Simeon Smith

Hi, my name is Simeon, I write and perform electronic music, produce and play bass for other artists, and take an old Leica camera from 1938 everywhere with me. I’m a bit of a hoarder. As well as an old camera collection and crates full of vinyl, I also have a weakness for guitar pedals and designer toys.

I’m really passionate about social justice and personal development, both my own and other people’s. I’ve learnt so much in the last few years, and love watching others learn. Luckily for me, I work at a University. 

I can’t really swim. I mean, I can stay afloat and thrash about until I get somewhere, but I can’t do any proper strokes. 

I grew up Spain, but haven’t been back there for 7 years now. I was homeschooled by my fundamentalist Christian parents and still struggle with a weird concept of God. I punctuate my sentences with “y’know?” and catch myself doing it all the time. It drives me insane, y’know? I find it hard to forgive myself. I’ve been trying to read a Noam Chomsky book for about 6 months. 

I have flat feet and double jointed thumbs. I’m terrified of harsh fringes, and can’t look people in eyes if their eyebrows are obscured by a fringe. If I’m bored, I eat. 
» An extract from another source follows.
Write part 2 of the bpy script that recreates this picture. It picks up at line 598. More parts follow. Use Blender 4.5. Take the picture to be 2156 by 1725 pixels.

My wife is the coolest person I know, and our three kids are the most fun-loving people I’ve ever met. That said, I’ve been tired for 8 years now. We have a pet tortoise, his name is Shelldon Koopa, and if you get both cultural references there, you’re a massive geek.

I spend too much time on Twitter and Instagram, on both of them I'm @_simeonsmith and my website is 


Amy Jasek

Photography is a family tradition. I was raised in the darkroom, and on the fine art work of photographers like Edward Weston, Diane Arbus, and Ansel Adams. My father took me photographing with him regularly and taught me how to look at light. He gave me my first camera (an Olympus RC); I made my first black and white print (standing on a stool!) at the age of 7. There are some gaps in the timeline of my photographic journey, enforced upon it by life in general, but film and cameras are one of the few things that have remained constant every step of the way. For me, photography is all about moments and truth. I like to work in black and white so that I can highlight those two things. The truth, form, and simplicity of the moment is presented; I feel that removing the color from the scene brings these things out. I believe street photography is a little window into the heart and soul of a place, a time, and the people in it. These days I tend more toward street portraits and interaction with my subjects, but my drive for capturing the candid moment remains the same.